◆ DIRECTIONS:
Pictures in the data should be dropped; transcribe exactly the lines from the one that has "Write the bpy" through the one that has "d = ray(px, py); return V((0, 0, CH))+d*((z-CH)/d.z)".

Scene modeling code data:

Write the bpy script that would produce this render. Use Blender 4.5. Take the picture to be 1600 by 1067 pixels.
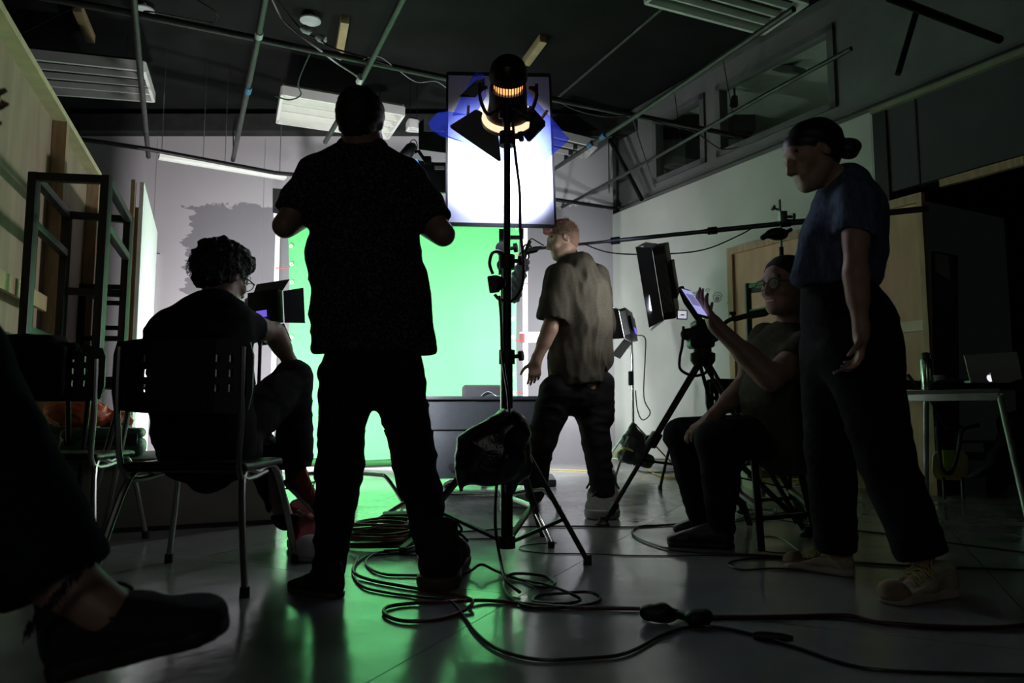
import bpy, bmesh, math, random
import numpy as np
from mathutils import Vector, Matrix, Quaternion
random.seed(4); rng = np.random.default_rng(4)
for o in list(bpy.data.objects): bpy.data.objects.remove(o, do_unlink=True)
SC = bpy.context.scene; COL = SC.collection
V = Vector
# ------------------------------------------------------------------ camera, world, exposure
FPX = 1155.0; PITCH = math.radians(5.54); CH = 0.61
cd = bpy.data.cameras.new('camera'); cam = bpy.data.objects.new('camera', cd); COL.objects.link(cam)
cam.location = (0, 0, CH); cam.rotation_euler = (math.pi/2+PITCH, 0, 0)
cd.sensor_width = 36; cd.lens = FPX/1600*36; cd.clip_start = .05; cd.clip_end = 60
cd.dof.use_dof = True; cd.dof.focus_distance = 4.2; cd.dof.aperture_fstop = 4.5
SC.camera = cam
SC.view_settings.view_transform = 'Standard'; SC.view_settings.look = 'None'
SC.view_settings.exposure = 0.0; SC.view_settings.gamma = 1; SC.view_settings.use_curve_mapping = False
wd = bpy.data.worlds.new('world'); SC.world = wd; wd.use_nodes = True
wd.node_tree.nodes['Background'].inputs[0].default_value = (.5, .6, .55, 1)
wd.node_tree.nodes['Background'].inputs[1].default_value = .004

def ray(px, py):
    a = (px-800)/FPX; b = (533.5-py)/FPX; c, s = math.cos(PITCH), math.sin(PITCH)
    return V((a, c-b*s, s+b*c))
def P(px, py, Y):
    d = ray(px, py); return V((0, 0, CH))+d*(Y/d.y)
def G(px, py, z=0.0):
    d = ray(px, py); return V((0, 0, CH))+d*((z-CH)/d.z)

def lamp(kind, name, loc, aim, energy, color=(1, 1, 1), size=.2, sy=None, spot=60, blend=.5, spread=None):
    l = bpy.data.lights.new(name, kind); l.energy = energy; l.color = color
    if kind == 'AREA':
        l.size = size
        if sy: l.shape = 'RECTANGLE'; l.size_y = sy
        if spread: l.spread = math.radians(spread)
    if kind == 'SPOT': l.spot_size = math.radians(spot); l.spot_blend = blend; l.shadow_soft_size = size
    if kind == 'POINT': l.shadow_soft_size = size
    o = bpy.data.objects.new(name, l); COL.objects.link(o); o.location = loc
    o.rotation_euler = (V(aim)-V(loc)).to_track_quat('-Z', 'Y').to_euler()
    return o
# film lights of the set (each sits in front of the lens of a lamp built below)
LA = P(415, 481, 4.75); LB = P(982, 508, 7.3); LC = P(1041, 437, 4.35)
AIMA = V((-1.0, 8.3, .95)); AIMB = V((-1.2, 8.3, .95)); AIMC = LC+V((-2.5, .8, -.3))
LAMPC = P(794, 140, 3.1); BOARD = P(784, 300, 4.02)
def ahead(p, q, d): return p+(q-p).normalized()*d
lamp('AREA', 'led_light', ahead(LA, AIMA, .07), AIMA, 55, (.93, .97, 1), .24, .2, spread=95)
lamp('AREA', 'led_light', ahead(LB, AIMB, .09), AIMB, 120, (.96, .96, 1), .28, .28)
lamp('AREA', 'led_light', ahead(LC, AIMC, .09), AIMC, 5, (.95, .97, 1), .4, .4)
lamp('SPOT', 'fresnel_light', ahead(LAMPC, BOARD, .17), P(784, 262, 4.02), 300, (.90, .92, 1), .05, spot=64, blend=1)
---
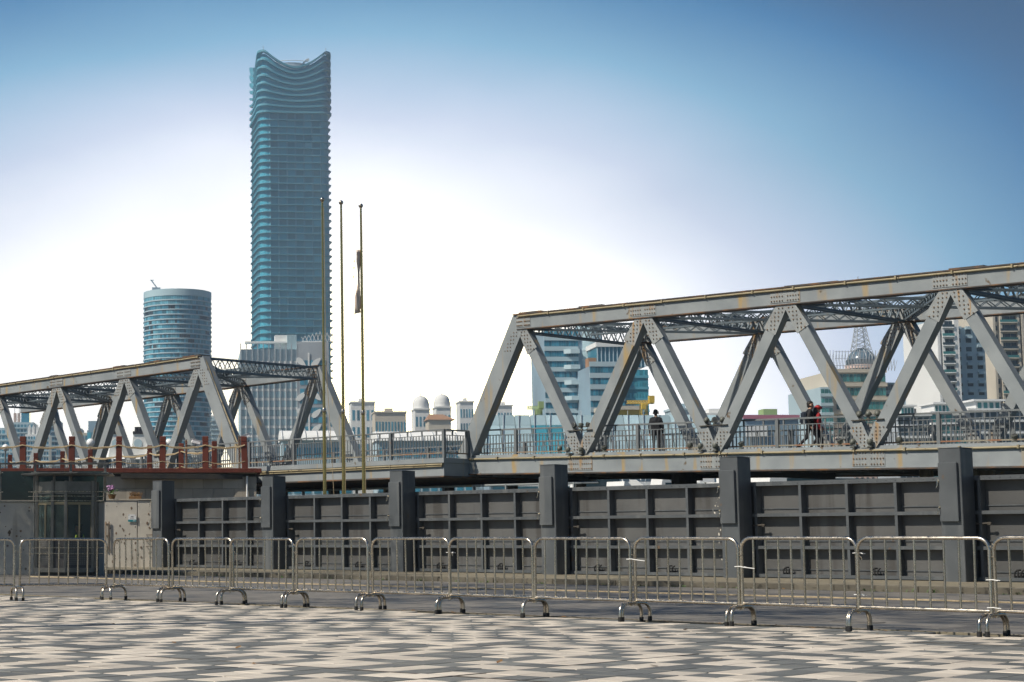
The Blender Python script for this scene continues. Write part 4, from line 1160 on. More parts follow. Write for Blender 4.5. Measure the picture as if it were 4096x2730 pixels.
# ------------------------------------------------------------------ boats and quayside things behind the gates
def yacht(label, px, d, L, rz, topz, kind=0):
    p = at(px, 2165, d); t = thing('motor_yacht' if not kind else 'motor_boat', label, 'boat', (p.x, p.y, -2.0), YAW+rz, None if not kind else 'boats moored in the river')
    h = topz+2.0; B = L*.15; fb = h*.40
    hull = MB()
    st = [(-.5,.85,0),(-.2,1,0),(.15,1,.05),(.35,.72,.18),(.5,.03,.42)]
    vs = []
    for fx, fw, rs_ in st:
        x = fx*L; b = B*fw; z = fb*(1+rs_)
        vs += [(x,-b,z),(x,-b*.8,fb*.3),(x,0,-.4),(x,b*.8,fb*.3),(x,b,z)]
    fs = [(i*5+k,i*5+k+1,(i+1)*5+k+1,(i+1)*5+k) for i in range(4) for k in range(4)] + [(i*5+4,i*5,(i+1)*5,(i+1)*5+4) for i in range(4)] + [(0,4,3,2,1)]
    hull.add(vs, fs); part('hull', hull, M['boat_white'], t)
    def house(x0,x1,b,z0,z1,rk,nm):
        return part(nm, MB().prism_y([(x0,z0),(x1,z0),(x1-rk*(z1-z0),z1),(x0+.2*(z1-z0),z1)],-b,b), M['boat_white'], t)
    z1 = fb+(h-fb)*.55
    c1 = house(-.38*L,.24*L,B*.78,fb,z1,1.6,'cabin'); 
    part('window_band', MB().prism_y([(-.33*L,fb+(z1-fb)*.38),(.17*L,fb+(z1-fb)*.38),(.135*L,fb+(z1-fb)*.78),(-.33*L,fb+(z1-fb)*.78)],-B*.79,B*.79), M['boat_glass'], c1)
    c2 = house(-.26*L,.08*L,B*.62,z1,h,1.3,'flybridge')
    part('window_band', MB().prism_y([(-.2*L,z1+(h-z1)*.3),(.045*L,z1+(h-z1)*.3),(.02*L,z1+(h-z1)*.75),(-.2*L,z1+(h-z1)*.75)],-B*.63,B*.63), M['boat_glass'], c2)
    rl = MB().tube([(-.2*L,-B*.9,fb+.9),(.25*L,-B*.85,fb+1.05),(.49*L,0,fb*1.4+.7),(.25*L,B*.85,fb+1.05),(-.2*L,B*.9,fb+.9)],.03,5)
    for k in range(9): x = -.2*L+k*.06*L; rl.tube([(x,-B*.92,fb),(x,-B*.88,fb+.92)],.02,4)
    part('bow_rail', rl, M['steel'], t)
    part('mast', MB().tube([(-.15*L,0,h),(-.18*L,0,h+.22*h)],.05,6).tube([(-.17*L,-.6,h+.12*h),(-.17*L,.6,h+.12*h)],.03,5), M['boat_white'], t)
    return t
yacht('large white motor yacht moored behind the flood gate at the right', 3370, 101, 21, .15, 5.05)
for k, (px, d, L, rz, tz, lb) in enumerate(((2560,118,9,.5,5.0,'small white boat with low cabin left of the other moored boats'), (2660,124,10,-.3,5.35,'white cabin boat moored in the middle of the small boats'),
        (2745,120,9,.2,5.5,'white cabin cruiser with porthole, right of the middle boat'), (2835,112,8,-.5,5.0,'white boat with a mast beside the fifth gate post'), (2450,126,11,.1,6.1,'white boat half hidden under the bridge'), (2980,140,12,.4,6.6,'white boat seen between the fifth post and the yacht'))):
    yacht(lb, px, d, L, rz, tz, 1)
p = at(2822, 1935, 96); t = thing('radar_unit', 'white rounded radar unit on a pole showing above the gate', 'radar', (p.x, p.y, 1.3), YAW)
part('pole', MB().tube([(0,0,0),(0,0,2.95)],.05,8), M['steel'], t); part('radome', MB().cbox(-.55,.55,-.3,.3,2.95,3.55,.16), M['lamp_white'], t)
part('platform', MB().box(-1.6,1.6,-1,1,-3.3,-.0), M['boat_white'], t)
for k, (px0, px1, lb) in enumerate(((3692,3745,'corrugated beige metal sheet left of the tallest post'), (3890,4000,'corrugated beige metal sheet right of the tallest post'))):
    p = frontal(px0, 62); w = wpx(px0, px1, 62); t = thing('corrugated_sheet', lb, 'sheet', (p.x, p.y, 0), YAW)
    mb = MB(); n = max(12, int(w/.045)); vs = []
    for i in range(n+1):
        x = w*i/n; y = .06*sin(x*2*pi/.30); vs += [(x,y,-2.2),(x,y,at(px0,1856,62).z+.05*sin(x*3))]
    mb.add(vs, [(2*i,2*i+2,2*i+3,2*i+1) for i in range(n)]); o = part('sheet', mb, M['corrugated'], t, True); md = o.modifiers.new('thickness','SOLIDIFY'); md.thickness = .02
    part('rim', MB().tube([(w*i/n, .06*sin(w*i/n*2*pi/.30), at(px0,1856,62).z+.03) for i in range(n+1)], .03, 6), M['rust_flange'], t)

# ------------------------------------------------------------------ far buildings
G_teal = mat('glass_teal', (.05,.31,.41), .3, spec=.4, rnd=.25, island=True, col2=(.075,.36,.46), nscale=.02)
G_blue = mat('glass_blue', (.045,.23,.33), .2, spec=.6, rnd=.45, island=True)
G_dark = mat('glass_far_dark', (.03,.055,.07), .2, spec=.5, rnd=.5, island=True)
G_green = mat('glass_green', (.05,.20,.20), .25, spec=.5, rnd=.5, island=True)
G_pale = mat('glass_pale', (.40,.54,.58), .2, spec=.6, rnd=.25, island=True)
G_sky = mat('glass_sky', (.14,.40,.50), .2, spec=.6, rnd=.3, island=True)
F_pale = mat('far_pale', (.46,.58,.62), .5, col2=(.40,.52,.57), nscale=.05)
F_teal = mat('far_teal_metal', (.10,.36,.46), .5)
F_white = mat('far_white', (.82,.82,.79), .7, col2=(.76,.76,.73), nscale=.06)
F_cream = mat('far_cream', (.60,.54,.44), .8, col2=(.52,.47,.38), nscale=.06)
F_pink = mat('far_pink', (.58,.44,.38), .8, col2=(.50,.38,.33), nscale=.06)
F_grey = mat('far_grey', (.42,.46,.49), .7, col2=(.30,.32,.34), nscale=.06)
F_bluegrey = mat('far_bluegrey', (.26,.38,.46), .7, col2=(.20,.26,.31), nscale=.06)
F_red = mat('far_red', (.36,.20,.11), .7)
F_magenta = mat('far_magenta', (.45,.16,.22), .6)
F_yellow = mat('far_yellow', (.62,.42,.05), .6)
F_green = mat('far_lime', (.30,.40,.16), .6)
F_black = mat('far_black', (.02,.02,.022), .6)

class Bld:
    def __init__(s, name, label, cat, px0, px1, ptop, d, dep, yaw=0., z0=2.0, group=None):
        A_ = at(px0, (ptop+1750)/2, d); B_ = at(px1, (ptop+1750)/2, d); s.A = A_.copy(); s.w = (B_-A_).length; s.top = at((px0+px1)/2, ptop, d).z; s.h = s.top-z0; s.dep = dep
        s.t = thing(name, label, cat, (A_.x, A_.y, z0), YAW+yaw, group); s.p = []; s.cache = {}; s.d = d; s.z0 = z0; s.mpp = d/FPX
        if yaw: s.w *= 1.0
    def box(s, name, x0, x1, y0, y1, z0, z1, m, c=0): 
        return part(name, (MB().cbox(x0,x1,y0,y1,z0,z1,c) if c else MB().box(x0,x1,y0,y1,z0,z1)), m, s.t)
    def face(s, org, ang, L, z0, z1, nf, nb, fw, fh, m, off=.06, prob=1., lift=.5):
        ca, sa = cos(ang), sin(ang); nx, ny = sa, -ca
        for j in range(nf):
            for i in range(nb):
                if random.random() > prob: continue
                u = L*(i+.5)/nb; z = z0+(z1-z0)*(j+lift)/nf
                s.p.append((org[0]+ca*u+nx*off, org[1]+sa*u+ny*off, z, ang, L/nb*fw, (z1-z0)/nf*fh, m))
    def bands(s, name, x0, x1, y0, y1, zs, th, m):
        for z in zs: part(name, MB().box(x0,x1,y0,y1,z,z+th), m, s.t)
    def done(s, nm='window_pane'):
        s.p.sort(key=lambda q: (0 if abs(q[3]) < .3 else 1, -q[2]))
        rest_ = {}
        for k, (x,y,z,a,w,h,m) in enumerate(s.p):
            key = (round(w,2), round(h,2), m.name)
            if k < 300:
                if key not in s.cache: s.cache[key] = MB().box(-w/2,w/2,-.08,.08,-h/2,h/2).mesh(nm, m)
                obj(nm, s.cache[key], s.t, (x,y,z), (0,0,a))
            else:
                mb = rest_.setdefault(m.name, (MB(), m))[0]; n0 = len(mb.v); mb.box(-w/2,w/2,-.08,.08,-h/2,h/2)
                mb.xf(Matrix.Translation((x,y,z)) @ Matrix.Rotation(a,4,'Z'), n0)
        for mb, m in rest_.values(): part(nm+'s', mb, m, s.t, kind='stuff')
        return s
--
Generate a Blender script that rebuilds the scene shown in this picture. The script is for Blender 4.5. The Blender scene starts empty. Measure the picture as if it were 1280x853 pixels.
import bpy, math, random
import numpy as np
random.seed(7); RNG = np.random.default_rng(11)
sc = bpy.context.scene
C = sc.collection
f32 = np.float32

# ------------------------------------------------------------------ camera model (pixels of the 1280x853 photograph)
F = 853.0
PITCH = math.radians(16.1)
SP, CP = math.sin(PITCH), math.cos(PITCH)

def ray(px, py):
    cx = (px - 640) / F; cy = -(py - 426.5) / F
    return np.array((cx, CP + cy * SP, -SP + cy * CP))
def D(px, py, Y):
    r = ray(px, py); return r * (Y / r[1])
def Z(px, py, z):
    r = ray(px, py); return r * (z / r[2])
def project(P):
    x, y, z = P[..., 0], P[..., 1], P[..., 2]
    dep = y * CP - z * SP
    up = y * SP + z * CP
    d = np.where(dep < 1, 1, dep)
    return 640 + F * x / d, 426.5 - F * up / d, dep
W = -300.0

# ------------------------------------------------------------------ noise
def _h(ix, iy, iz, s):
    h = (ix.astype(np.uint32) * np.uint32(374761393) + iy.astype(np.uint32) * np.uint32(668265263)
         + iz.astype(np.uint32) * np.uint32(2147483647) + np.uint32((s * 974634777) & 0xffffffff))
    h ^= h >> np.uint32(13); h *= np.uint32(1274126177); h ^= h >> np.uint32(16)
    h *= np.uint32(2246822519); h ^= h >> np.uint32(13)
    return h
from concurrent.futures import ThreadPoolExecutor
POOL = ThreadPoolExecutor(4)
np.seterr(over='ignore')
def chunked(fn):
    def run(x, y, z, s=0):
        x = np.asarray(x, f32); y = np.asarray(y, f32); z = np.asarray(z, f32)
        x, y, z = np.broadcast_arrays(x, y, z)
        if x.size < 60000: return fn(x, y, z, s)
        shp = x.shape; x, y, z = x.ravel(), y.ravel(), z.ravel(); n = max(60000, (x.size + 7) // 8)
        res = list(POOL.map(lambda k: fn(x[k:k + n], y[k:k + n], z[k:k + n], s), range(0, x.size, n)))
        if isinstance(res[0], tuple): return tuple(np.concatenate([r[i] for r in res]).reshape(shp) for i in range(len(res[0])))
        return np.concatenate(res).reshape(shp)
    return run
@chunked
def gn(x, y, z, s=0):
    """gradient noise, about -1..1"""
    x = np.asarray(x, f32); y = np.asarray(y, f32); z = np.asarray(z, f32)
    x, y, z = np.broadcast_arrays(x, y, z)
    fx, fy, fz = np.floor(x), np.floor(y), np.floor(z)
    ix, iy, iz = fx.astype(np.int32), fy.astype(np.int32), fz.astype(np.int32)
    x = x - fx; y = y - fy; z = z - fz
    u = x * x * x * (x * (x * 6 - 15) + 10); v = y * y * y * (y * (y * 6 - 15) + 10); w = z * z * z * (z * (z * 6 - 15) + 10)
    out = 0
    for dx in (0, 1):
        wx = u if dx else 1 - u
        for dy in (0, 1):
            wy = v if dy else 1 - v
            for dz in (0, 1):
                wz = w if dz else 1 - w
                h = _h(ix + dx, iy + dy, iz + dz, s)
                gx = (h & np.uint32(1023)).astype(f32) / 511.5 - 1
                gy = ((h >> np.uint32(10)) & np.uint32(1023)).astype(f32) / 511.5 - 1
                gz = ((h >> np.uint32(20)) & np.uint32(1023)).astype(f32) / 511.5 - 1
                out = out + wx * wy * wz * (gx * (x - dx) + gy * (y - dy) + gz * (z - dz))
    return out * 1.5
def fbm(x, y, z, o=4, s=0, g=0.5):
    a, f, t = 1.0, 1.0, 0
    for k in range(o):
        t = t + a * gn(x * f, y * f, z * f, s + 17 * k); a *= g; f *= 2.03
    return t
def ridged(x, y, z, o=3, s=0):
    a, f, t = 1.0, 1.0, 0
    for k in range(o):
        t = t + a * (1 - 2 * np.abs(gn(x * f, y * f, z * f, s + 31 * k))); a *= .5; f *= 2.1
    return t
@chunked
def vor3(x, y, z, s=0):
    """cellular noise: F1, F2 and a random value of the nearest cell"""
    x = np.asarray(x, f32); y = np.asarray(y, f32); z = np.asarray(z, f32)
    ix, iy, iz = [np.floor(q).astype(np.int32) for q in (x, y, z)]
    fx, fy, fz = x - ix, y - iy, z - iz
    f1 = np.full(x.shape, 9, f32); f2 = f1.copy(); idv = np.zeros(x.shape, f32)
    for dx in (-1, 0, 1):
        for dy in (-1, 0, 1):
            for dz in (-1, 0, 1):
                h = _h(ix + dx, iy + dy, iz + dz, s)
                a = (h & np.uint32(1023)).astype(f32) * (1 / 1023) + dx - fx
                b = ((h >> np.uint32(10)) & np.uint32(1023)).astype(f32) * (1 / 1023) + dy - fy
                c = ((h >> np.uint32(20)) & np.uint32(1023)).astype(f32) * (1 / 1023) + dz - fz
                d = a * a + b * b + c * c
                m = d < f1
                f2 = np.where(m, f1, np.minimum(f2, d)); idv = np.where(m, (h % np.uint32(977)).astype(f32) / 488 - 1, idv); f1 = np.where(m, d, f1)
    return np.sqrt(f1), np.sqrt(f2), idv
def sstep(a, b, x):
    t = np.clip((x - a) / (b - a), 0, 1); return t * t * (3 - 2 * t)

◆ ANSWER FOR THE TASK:
Write the bpy script that would produce this render. Use Blender 4.5. Take the picture to be 1600 by 1067 pixels.
import bpy, bmesh, math, random
import numpy as np
from mathutils import Vector, Matrix, Quaternion
random.seed(4); rng = np.random.default_rng(4)
for o in list(bpy.data.objects): bpy.data.objects.remove(o, do_unlink=True)
SC = bpy.context.scene; COL = SC.collection
V = Vector
# ------------------------------------------------------------------ camera, world, exposure
FPX = 1155.0; PITCH = math.radians(5.54); CH = 0.61
cd = bpy.data.cameras.new('camera'); cam = bpy.data.objects.new('camera', cd); COL.objects.link(cam)
cam.location = (0, 0, CH); cam.rotation_euler = (math.pi/2+PITCH, 0, 0)
cd.sensor_width = 36; cd.lens = FPX/1600*36; cd.clip_start = .05; cd.clip_end = 60
cd.dof.use_dof = True; cd.dof.focus_distance = 4.2; cd.dof.aperture_fstop = 4.5
SC.camera = cam
SC.view_settings.view_transform = 'Standard'; SC.view_settings.look = 'None'
SC.view_settings.exposure = 0.0; SC.view_settings.gamma = 1; SC.view_settings.use_curve_mapping = False
wd = bpy.data.worlds.new('world'); SC.world = wd; wd.use_nodes = True
wd.node_tree.nodes['Background'].inputs[0].default_value = (.5, .6, .55, 1)
wd.node_tree.nodes['Background'].inputs[1].default_value = .004

def ray(px, py):
    a = (px-800)/FPX; b = (533.5-py)/FPX; c, s = math.cos(PITCH), math.sin(PITCH)
    return V((a, c-b*s, s+b*c))
def P(px, py, Y):
    d = ray(px, py); return V((0, 0, CH))+d*(Y/d.y)
def G(px, py, z=0.0):
    d = ray(px, py); return V((0, 0, CH))+d*((z-CH)/d.z)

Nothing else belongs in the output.